Fritz Walter zum Beispiel soll während der Begegnungen "seines" 1. FC Kaiserslautern - auch lange nach seiner aktiven Karriere - meist so aufgewühlt gewesen sein, dass der Weltmeister von 1954 die 90 Minuten lieber im heimischen Garten verbrachte und sich anschließend schonend von seiner Gattin über das Resultat informieren ließ. Wenn man dann sogar selbst in der Verantwortung steht, wird es sicherlich nicht einfacher - denn wenn es um den Fußball geht, liegen Fans und Funktionäre nun mal nicht immer automatisch auf einer Wellenlänge.

Für Overath und seine langjährigen Mitstreiter war daher anscheinend der geeignete Moment gekommen, um vorzeitig loszulassen: "Der 1. FC Köln ist für die Zukunft gut aufgestellt. Die von uns verpflichtete sportliche Leitung mit Sportdirektor Volker Finke und Trainer Stale Solbakken macht einen tollen Job.
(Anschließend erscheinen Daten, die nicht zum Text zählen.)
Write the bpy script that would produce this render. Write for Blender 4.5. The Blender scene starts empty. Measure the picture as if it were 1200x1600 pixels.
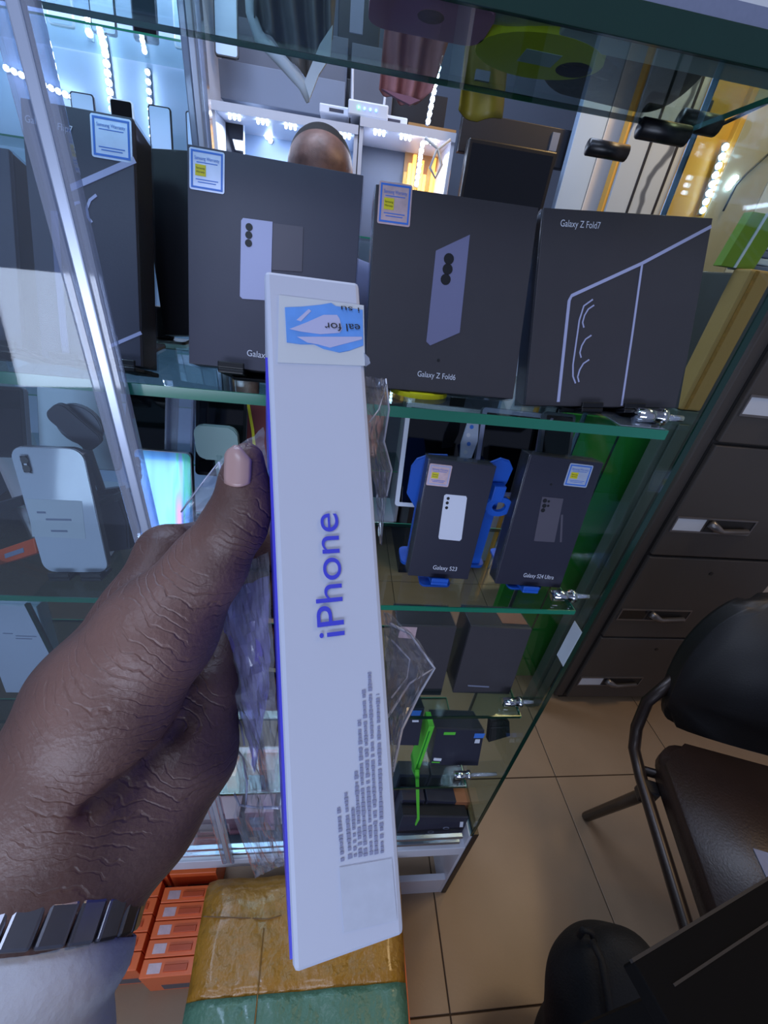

Die Mannschaft hat genügend Potenzial", sah das scheidende Präsidium ein bestelltes Feld.

"Haben die Situation unter Kontrolle"

Und in der Tat: Trotz durchwachsenem Saisonstart und akuter Verletzungsmisere haben sich die "Geißböcke" in den vergangenen Wochen stabilisiert, scheint das Team die Spielphilosophie und das System des neuen Trainers allmählich zu verinnerlichen. Daran sollte sich auch durch die Demission der Vereinsspitze wenig ändern.

"Das ist eine schwierige Situation. Overath ist eine Legende in Köln und hat einen guten Job gemacht über sehr viele Jahre. Aber wir müssen seine Entscheidung akzeptieren", zeigte Chefcoach Solbakken Verständnis - und machte zugleich klar: "Wir haben die Situation unter Kontrolle."

Verein vor "wichtiger Weichenstellung"

Auch im Mannschaftskreis scheint sich die größte Aufregung inzwischen gelegt zu haben. Hatte Vize-Kapitän Sascha Riether am Montag in einer ersten öffentlichen Reaktion von einem "Schock" gesprochen, den man "erst einmal verkraften" müsse, sah Lukas Podolski die Lage am Mittwoch schon wieder etwas optimistischer. "Es ist ein Schock, aber es muss weiter nach vorne gehen", sagte der Nationalspieler dem "Express".

Indessen will die Interimsspitze der Rheinländer nicht in Aktionismus verfallen, sondern in Ruhe nach einem würdigen Nachfolger für das einstige Aushängeschild Overath suchen: "Es geht bei dieser Entscheidung um eine wichtige Weichenstellung für die Zukunft des Vereins. Das kann man nicht übers Knie brechen", verkündete der neue Verwaltungsratsvorsitzende Werner Wolf.

Konzentration auf das Sportliche

Das Profil ist klar: "Wir brauchen jemanden, der die Kultur des Vereins versteht. Alle großen Clubs haben eine Tradition. Bayern ist Bayern. Dortmund ist Dortmund. Und der FC ist der FC", meinte Vereinslegende Hannes Löhr im "Express". Der neue Mann müsse "den FC kennen, sollte sich im Fußball gut auskennen und den Club nach außen gut repräsentieren können".

Was zwischenzeitlich zählt, ist vor allem das Sportliche, zumal der FC das Duell mit dem 1. FSV Mainz 05 am Samstag nach zuletzt drei Heimsiegen in Serie durchaus selbstbewusst angehen darf. Und mit einem "Dreier" würde die Welt in der Domstadt wohl auch schon wieder ein wenig anders aussehen, schließlich weiß man dort längst: "Et hätt noch immer jot jejange."